NAME
Coro::AIO - truly asynchronous file and directory I/O
SYNOPSIS
use Coro::AIO;
# can now use any of the aio requests your IO::AIO module supports.
# read 1MB of /etc/passwd, without blocking other coroutines
my $fh = aio_open "/etc/passwd", O_RDONLY, 0
or die "/etc/passwd: $!";
aio_read $fh, 0, 1_000_000, my $buf, 0
or die "aio_read: $!";
aio_close $fh;
DESCRIPTION
This module is an AnyEvent user, you need to make sure that you use and run a supported event loop.
This module implements a thin wrapper around IO::AIO. All of the functions that expect a callback are being wrapped by this module.
The API is exactly the same as that of the corresponding IO::AIO routines, except that you have to specify all arguments except the callback argument. Instead the routines return the values normally passed to the callback. Everything else, including $!
and perls stat cache, are set as expected after these functions return.

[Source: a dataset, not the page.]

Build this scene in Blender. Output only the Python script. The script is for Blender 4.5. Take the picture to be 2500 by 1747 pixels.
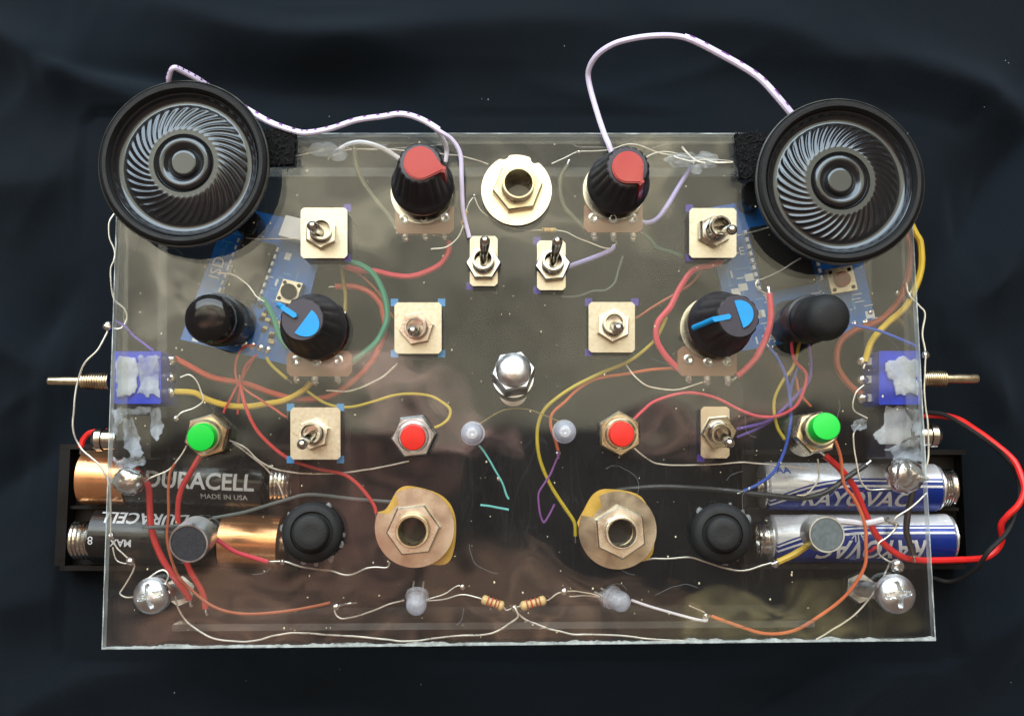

You can mix calls to IO::AIO
functions with calls to this module. You must not, however, call these routines from within IO::AIO callbacks, as this causes a deadlock. Start a coro inside the callback instead.
This module also loads AnyEvent::AIO to integrate into the event loop in use, so please refer to its (and AnyEvent's) documentation on how it selects an appropriate event module.
All other functions exported by default by IO::AIO (e.g. aioreq_pri
) will be exported by default by Coro::AIO, too.
Functions that can be optionally imported from IO::AIO can be imported from Coro::AIO or can be called directly, e.g. Coro::AIO::nreqs
.
You cannot specify priorities with aioreq_pri
if your coroutine has a non-zero priority, as this module overwrites the request priority with the current coroutine priority in that case.
For your convenience, here are the changed function signatures for most of the requests, for documentation of these functions please have a look at IO::AIO. Note that requests added by newer versions of IO::AIO will be automatically wrapped as well.
- @results = aio_wait $req
-
This is not originally an IO::AIO request: what it does is to wait for
$req
to finish and return the results. This is most useful withaio_group
requests.Is currently implemented by replacing the
$req
callback (and is very much like a wrapper around$req->cb ()
). - $fh = aio_open $pathname, $flags, $mode
- $status = aio_close $fh
- $retval = aio_read $fh,$offset,$length, $data,$dataoffset
- $retval = aio_write $fh,$offset,$length, $data,$dataoffset
- $retval = aio_sendfile $out_fh, $in_fh, $in_offset, $length
- $retval = aio_readahead $fh,$offset,$length
- $status = aio_stat $fh_or_path
- $status = aio_lstat $fh
- $status = aio_unlink $pathname
- $status = aio_rmdir $pathname
- $entries = aio_readdir $pathname
- ($dirs, $nondirs) = aio_scandir $path, $maxreq
- $status = aio_fsync $fh
- $status = aio_fdatasync $fh
- ... = aio_xxx ...
-
Any additional aio requests follow the same scheme: same parameters except you must not specify a callback but instead get the callback arguments as return values.
SEE ALSO
Coro::Socket and Coro::Handle for non-blocking socket operation.